Not long ago, Ghana’s Tema Oil Refinery (TOR) was a shadow of its former self, debt-ridden, operationally crippled, and hemorrhaging talent. Today, its furnaces are burning again. But the man who helped turn the tide says the journey back from the brink was anything but straightforward.
Edmond Kombat, Managing Director of TOR, offered a candid and at times sobering account of the refinery’s recent history during an engagement with fellows of the African Extractive Media Fellowship (AEMF), describing the state of the institution before its revival as “depressing” and nearly beyond recovery.
Kombat traced the refinery’s descent from a relatively stable footing in 2016 to what he characterised as a near-collapse by 2024. At the heart of the crisis was a debt burden that had once been brought under control, reduced from $650 million to approximately $300 million before 2017, only to balloon again to around $517 million in the years that followed. The financial deterioration was accompanied by operational shutdowns, poor maintenance, and mounting liabilities across the board.
The scale of the financial obligations was staggering. TOR had accumulated significant debts to the Ghana Revenue Authority, the Electricity Company of Ghana (ECG), Ghana Water, and various staff-related funds. Years of unaudited accounts and massive cumulative losses compounded the institutional rot. On the ground, the physical infrastructure told an equally grim story: 17 storage tanks were out of service, and key processing plants sat idle.
Beyond the balance sheet, Kombat painted a picture of an institution hollowed out from within. Internal divisions, low staff morale, and a high attrition rate saw skilled workers depart for opportunities in the Middle East and at larger facilities such as the Dangote Refinery. “The place was so depressing that it almost looked like there was no way out,” he admitted.
Rather than waiting for a government bailout, management took a different approach upon assuming leadership, one focused on internal reform and rebuilding trust from the ground up. Central to this effort was addressing the human resource grievances that had long festered within the institution. Over 300 staff petitions were reviewed, resulting in promotions and salary adjustments designed to restore confidence and reignite productivity.

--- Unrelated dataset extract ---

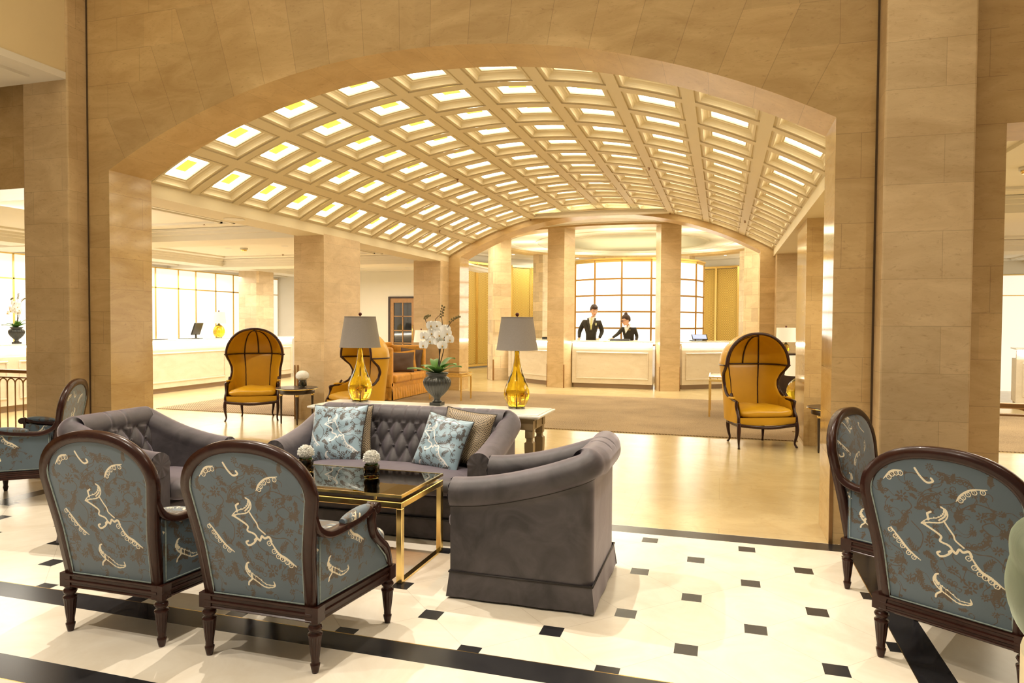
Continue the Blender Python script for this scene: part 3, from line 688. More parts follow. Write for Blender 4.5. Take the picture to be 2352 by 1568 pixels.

With limited financial capacity, TOR turned to unconventional revenue strategies to keep the lights on. The refinery extended its operational hours, attracted regional clients — including Burkina Faso — for petroleum storage services, and worked to rebuild confidence among private petroleum service providers. According to Kombat, these measures helped stabilise revenue streams and provided the foundation for initial restoration works.
The clearest sign that TOR’s recovery was real came on December 19, 2025, when the refinery resumed refining operations after years of inactivity — a milestone that few had believed possible just months earlier. In a testament to the capability of its workforce, the primary processing unit, known as the Crude Distillation Unit (CDU), was successfully restored by in-house engineers without any external technical support. Work is now ongoing to rehabilitate the secondary processing unit, the Residual Fluid Catalytic Cracker (RFCC), which is expected to further enhance output and product value once operational.
The rebuilding effort has extended to critical infrastructure across the refinery. Storage tanks are being rehabilitated, the loading gantry is being modernised, and a recruitment drive is underway to address an ageing workforce. To date, over 400 temporary workers and 300 permanent staff have been engaged as part of the recovery phase.
Kombat was emphatic about the strategic importance of TOR to Ghana’s energy security. The refinery holds a unique position in the national petroleum supply chain, it is one of the few facilities capable of producing aviation fuel and premix fuel, and boasts storage capacity estimated at one million metric tonnes, with connections to key national and regional supply routes. Allowing such an asset to fall into irreversible disrepair, he warned, could have serious consequences, especially in an era of heightened geopolitical tensions that continue to disrupt global oil markets.
Yet for all the progress made, Kombat was careful not to overstate where TOR stands today. “We are just scratching the surface,” he said, stressing that the refinery’s recovery remains in its early stages and that continuity in both management and policy direction will be essential to consolidating the gains achieved so far.
The story of TOR’s revival is still being written, but for the first time in years, it appears to have a fighting chance at a different ending.